Located in the beautifully-named town of Snape Maltings, Aldeburgh Music is planning a weekend of film, music, conversation, and walks devoted to W.G. Sebald from January 28-30, 2011 called After Sebald – Place and Re-Enchantment: A Weekend Exploration.  Aldeburgh Music is a permanent performance center that has emerged out of the Aldeburgh Festival established in 1948 by Benjamin Britten, Peter Pears, and Eric Crozier.  (In his recent book The Rest Is Silence, music critic Alex Ross made a brief but strong connection between Sebald and Britten.)  Below are some of the details of the weekend, which I’ve extracted from the organization’s website.

Friday 28 January
Patience (After Sebald) – World Premiere
Written and directed by the award-winning filmmaker Grant Gee, Patience (After Sebald) is a multi-layered essay film on landscape, art, history, life and loss.  It offers a unique exploration of the life, work and influence of W.G. Sebald (1944–2001) via a long walk through coastal East Anglia tracking The Rings of Saturn.

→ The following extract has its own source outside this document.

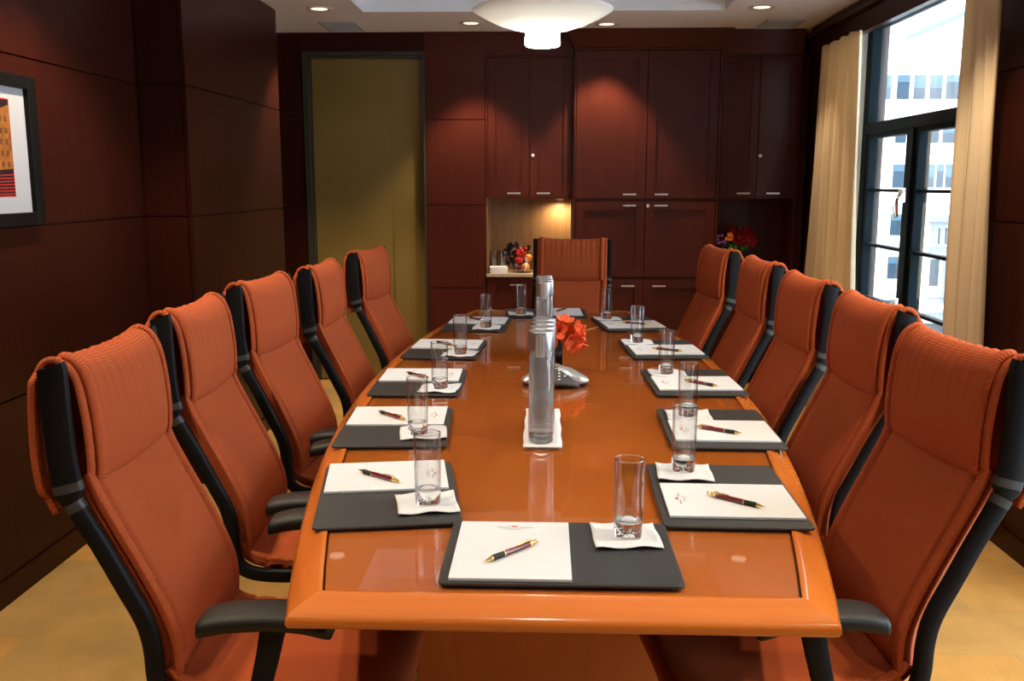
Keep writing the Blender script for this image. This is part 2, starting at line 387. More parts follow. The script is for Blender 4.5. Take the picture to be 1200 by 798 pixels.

Visually and aurally innovative, Patience features contributions from Tacita Dean, Robert Macfarlane, Katie Mitchell, Rick Moody, Andrew Motion, Chris Petit, Iain Sinclair and Marina Warner.  After the screening, Grant Gee will be in conversation with prize-winning writer on place, Robert Macfarlane (The Wild Places).

Saturday 29 January
Towards Re-Enchantment – Symposium
A day-long enquiry into the landscapes of Suffolk, the spirit of place and its various meanings, taking Sebald as its foundation. Presentations, discussions
and readings with Robert Macfarlane and other leading writers.

Saturday 29 January
Max: A Tribute by Patti Smith
Internationally renowned for her visionary creativity and commitment, the iconic musician, poet, writer and cultural activist Patti Smith needs no
introduction. In an exclusive concert created for this weekend, she will respond to Sebald’s book-length poem After Nature in an intimate evening of song and spoken word performance.

Sunday 30 January
Orford Ness Walk

This singular landscape has inspired many artists, including Sebald, whose visit, recorded in The Rings of Saturn, captures perfectly its unsettling presence and buried past. Take advantage of a very rare opportunity to explore this haunting location in the heart of winter.

Tickets. Weekend tickets (best tickets, excluding Walk and Lunch) are available at £55. Only Weekend tickets will be available from Wednesday 1 September; booking for individual events opens Monday 18 October.

More on Grant Gee’s film:

Grant Gee’s film Patience (After Sebald) is part of a new series of commissions from a group called artevents as part of their project The Re-Enchantment:

The Re-Enchantment is the first national project exploring culture and the rural through original artistic commissions. This ambitious project seeks to interrogate the various meanings of ‘place’ in the twenty first century.  At a time when globalisation, the implications of extreme environmental change and the multiple alienations of modern society all threaten our sense of belonging, the importance of ‘place’ to the enhancement of identity and creative possibility in life and art cannot be underestimated. The Re-Enchantment aims to deliver an imaginative response through art, live performance, film and writing to one of the most pressing issues facing the contemporary world.

Note: On Saturday September 11, Gee will talk about his film with writer and critic Chris Darke and apparently will show clips at The British Library, as part of a one-day program Landscaping: Artists, Maps and Britain.